Un vagón mortuorio lleno de color
Año 1931; desde abril, la República tiene en efervescencia al país. Olvidado de tanto ajetreo un hombre ya mayor, de 69 años, pinta jardines en Aranjuez. En junio morirá, concretamente el día 13. Sus restos son trasladados a Barcelona, para ser enterrados. Cuando traían el féretro por ferrocarril a Barcelona, y a petición del ayuntamiento, el tren paró un momento en Sitges, en su pueblo amado, en su patria chica. Y entonces sucede: un grupo de mujeres, espontáneamente, se acerca, entra en el compartimento donde descansa el pintor, y cubre por completo el féretro con flores frescas. 
De aquel acto espontáneo surgió, en 1933 —hay quien dice que en 19232—, una especie de cofradía femenina, la Associació del Ram de Tot l’Any a Rusiñol (Asociación del ramo de todo el año a Rusiñol) y se comprometieron a que nunca faltaran flores frescas bajo su retrato. Me cuentan que ya hay una tercera generación de mujeres que ha tomado el relevo de llevar ese ramo, y nunca han faltado flores hasta el día de hoy. 
Hoy, en el aniversario de su muerte, cuando los paladines del Bilderberg ya han desaparecido y la villa no está tomada por los cuerpos de seguridad, he vuelto a Sitges, a pasear de nuevo por sus calles, a disfrutar de su luz, a sentarme en las escaleras del Palau Maricel que dan al Racó de la Calma, a fotografiar su luz. Es domingo y el Cau Ferrat estaba cerrado.
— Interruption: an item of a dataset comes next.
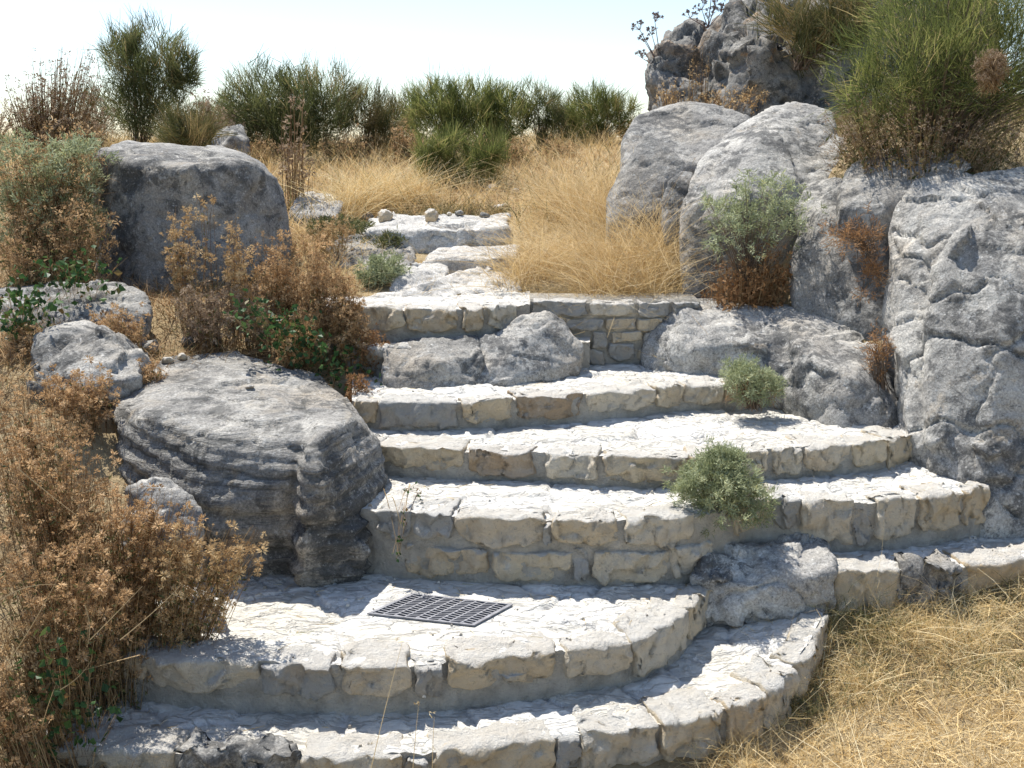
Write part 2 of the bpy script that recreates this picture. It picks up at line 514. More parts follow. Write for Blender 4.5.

Lamento no haberme desayunado, en su honor, con un buen trozo de ensaimada mallorquina de las que todavía hornean en la Ronda de Sant Antoni, cerca de la Plaza Universidad. Pero me he hecho el propósito de conseguir ser, aunque sea de tarde en tarde, “un espíritu que vive tranquilo, en el estado feliz del baño María”.